Teetotalers of the Triangle, your moment has arrived. This is your chance to be a hero to friends who enjoy the occasional tipple.

After all, tonight's Drunken Botanist Cocktail Party, part of the Cooks and Books series at Fearrington Village, explicitly recommends that imbibers "(arrange) for a designated driver."

"Ha! That's cool," chuckles Amy Stewart, author of the best-selling The Drunken Botanist: The Plants That Create the World's Greatest Drinks, which is published by Chapel Hill-based Algonquin Books. "When you go to a reading with booze, that really is a very good idea."

Stewart has been on the road for several weeks­—presumably with a sober wheel man—to promote the new book, her sixth, which celebrates and enthusiastically recommends the delicious connections between the garden and the cocktail glass.

The book is divided into three parts, starting with an engagingly plainspoken study of the "alchemical process" behind the birth of wine, beer and spirits. She next considers the "wondrous assortment of nature's bounty" that can make a drink even more drinkable. Finally, she takes emboldened readers deep into the garden, where she tempts them with everything from apples and angelica blooms to sloe (aka blackthorns) and watermelon.

Stewart is glad that a growing segment of drinkers are moving away from artificially flavored syrups and powdered mixes to join a DIY movement that favors local and organic ingredients.

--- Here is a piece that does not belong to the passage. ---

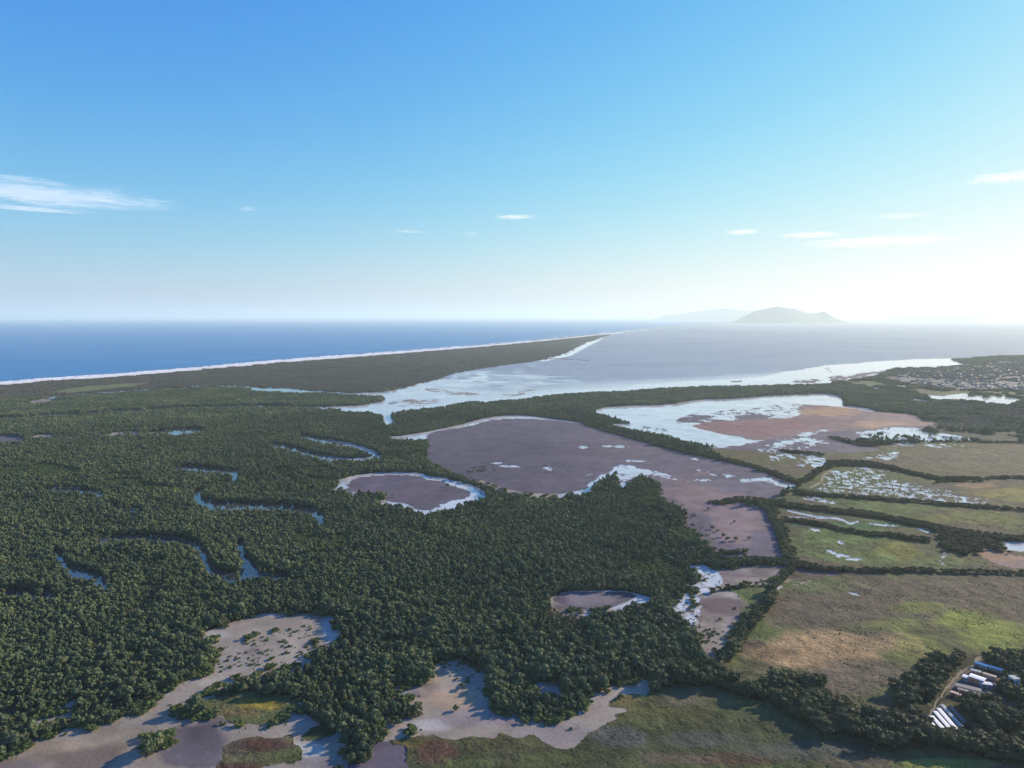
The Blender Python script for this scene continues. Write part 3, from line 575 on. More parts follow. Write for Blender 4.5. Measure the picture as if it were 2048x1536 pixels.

In a region hailed for its pristine produce, she suggests, there's just no reason get sloshed on chemical-infused cocktails.

"Increasingly, people want to know what's in their drink, and that it's not manufactured," says Stewart, who credits people like Gary Crunkleton of Chapel Hill's The Crunkleton for renewing interest in classic cocktails with modern twists. He likewise acknowledges her influence on pushing bartenders and mixologists to "think beyond the ordinary."

"I am already looking for a tobacco liqueur to add to my home bar," he says, noting Stewart's anthropological examination of liqueurs made from nicotiana tabacum. "Tobacco holding such a prominent part of our state's history, it is only appropriate to make a drink with it."

While Stewart is all about getting back to nature, she urges caution among foragers.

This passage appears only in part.